I don’t know. I guess so.

MARTIN

So, what, he can just reach into your head and put something in there?!

BASIRA

I don’t know. I guess so.

MARTIN

I mean. Does it even have to be a true thing? Do we, do we know for sure he’s not lying, like, like magically lying?

BASIRA

I don’t know.

MARTIN

Right, right, right. Sorry. I just – it’s a lot to take in, you know.

BASIRA

Mostly for Melanie, yeah.

MARTIN

Oh, of course, yep. Sorry.

BASIRA

Look, I’m not the one you need – [sigh]

We can’t just ignore it.

MARTIN

Well, yeah, but what do we – we didn’t even know that that was something he could do! What if there’s other stuff he could do to us?!

BASIRA

We are not letting him get away with it.

MARTIN

I didn’t say that.

BASIRA

Look, Martin. I know you care. I know you do. But caring isn’t enough. You can’t just stand next to someone with a cup of tea and hope everything’s gonna be all right.

MARTIN

That’s. Not. Fair. You don’t even know me.

BASIRA

Prove it. We need to do something. Because if we just let him –

MARTIN

– oh, h-hi!

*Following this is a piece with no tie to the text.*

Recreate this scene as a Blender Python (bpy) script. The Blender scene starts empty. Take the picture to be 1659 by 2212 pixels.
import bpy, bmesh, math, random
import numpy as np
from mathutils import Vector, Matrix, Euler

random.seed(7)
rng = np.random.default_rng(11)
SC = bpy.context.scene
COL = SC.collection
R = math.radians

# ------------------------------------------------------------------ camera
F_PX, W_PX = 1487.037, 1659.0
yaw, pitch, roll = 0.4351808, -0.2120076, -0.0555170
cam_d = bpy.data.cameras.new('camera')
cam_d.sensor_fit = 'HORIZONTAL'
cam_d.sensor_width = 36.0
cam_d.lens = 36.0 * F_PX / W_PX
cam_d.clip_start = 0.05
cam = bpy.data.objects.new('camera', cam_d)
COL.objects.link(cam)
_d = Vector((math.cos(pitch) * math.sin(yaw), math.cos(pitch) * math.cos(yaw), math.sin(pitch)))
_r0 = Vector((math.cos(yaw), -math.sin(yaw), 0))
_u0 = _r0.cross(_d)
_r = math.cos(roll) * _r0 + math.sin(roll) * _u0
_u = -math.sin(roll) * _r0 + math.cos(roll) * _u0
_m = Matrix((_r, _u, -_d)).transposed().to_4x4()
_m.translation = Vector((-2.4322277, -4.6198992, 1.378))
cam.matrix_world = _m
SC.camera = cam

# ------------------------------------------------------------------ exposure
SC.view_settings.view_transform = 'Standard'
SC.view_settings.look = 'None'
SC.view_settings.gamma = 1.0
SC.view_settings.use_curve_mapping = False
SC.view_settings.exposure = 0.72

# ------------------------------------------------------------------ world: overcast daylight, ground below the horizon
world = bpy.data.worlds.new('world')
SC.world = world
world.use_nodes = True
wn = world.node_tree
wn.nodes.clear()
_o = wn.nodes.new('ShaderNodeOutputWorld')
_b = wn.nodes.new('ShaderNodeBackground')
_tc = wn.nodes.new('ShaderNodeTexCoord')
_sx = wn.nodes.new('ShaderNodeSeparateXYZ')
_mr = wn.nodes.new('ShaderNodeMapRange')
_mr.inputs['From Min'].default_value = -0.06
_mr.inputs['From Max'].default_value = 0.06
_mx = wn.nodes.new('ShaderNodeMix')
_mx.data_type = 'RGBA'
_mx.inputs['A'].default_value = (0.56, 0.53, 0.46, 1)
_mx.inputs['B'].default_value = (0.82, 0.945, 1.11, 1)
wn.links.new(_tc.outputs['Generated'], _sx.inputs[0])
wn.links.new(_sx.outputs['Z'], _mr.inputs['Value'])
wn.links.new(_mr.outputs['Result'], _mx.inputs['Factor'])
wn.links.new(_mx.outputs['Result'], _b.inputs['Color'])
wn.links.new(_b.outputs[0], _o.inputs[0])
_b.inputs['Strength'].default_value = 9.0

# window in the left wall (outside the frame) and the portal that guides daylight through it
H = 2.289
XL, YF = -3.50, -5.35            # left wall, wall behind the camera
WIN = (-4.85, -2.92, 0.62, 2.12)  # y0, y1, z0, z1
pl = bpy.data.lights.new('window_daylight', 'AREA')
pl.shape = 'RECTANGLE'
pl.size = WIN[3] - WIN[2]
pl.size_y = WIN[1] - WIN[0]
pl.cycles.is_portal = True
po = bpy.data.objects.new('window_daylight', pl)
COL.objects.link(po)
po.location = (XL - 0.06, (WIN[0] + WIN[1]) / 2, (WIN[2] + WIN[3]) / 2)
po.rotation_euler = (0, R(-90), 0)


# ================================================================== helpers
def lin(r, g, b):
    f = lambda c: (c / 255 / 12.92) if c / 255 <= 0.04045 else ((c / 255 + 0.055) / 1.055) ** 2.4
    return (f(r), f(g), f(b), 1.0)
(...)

Hey, hey Melanie, uh, can I get youuuu – a… cup… of… tea?

MELANIE

So, she told you, then?

BASIRA

We need everyone, if we’re gonna have any chance.

MELANIE

Right.

MARTIN

What about Tim?

MELANIE

Tim is…

BASIRA

Elias is watching him too closely.

MELANIE

He’s probably watching me, too.

MARTIN

We could, uh, we could try the tunnels! John says they might help!

MELANIE

Right.

BASIRA

Or maybe… when he’s not paying attention. Distracted, like during your, um, your performance review.

MELANIE

Wait, what do you mean?

MARTIN

Yeah, what?

BASIRA

Well, I was heading out, and Martin, you remember you knocked over that huge stack of papers?

MARTIN

I, I, they shouldn’t have been there in the first place! Besides, I cleaned them up!

BASIRA

But not in the right order. And when I brought them up to Elias yesterday, he asked why they were messed up.

MARTIN

Y… You didn’t tell him it was me…?

BASIRA

That’s not the point, Martin. The point is –

MELANIE

He wasn’t watching you. He was busy.

BASIRA

Yep.

MARTIN

Hang on…

BASIRA

Not here. The tunnels.

MARTIN

Right, right, right.

[PAUSE]

MARTIN

[voice echoing in the tunnels] Melanie, I’m, I’m really sorry you… I’m just sorry.